I fill my kitchen sink with warm water, then pour in about a cup of food safe hydrogen peroxide. Stack the seed trays so that they sit on top of each other instead of nesting together, so all the surfaces can soak properly.

pouring food grade hydrogen peroxide into kitchen sink to sanitize seed trays

Allow your seed trays to soak in the sanitizing solution for 10 minutes, then rinse them in clean water.

You could also mix up a 10:1 ratio of hydrogen peroxide and water in a spray bottle and mist it over your seed trays. This works best if you have a lot of trays to disinfect because you can do it outside, then hose them all off.

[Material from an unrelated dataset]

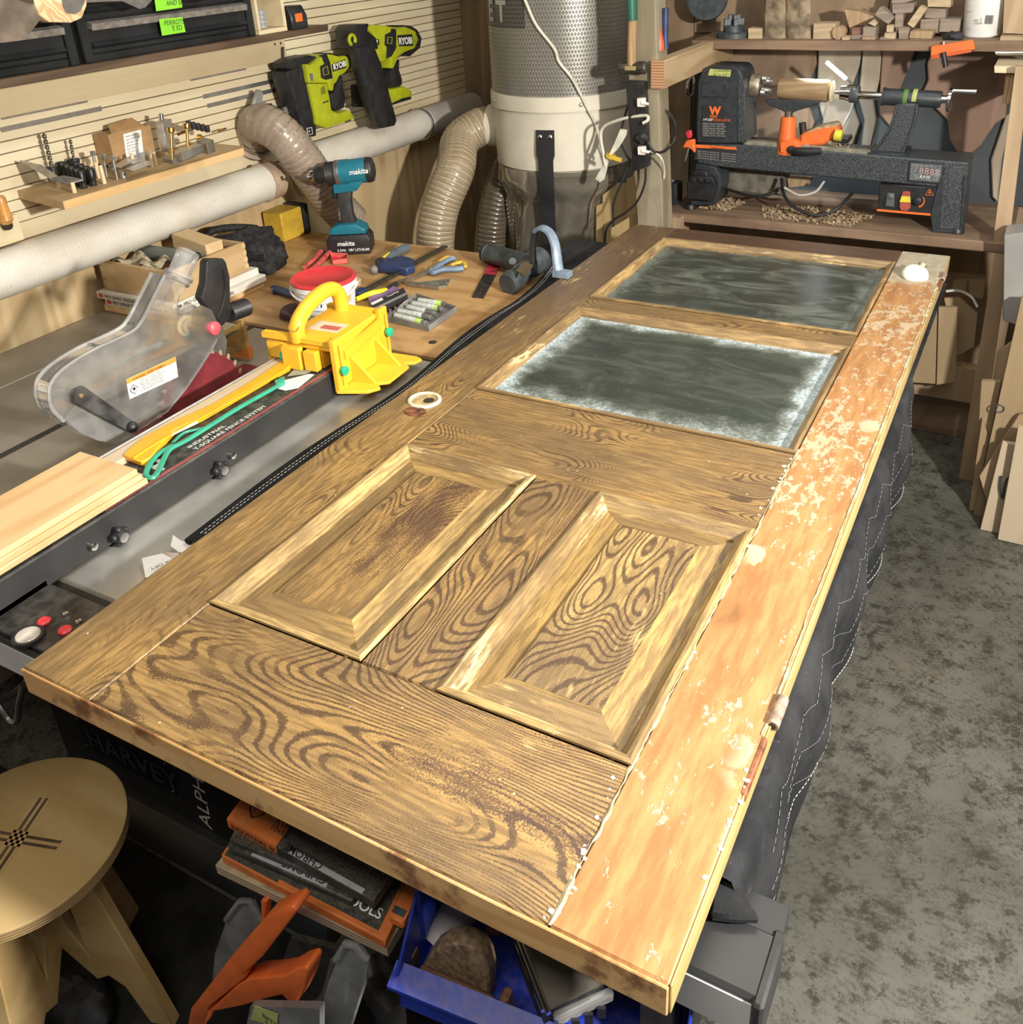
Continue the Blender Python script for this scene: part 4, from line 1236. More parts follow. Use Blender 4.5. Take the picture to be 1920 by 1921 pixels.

Let the seed trays air dry

After each seed tray has been thoroughly rinsed, allow them to air dry. I just pop mine in a plastic bin at an angle so they can drip dry on the kitchen counter. But if your weather is nice, you can leave them outside to dry in the sun.

seed trays drying in plastic bin

Now your seed trays are clean and sanitized, and ready for a new crop of seedlings! I'll repeat the same disinfecting process for any plastic pots I use later on when my plants get too big for their tray, but the weather isn't warm enough for them to go outside yet.

It may seem like a lot of work, but so is starting plants from seed! I'd rather put in a few minutes of cleaning in the beginning to ensure happy, healthy seedlings later on!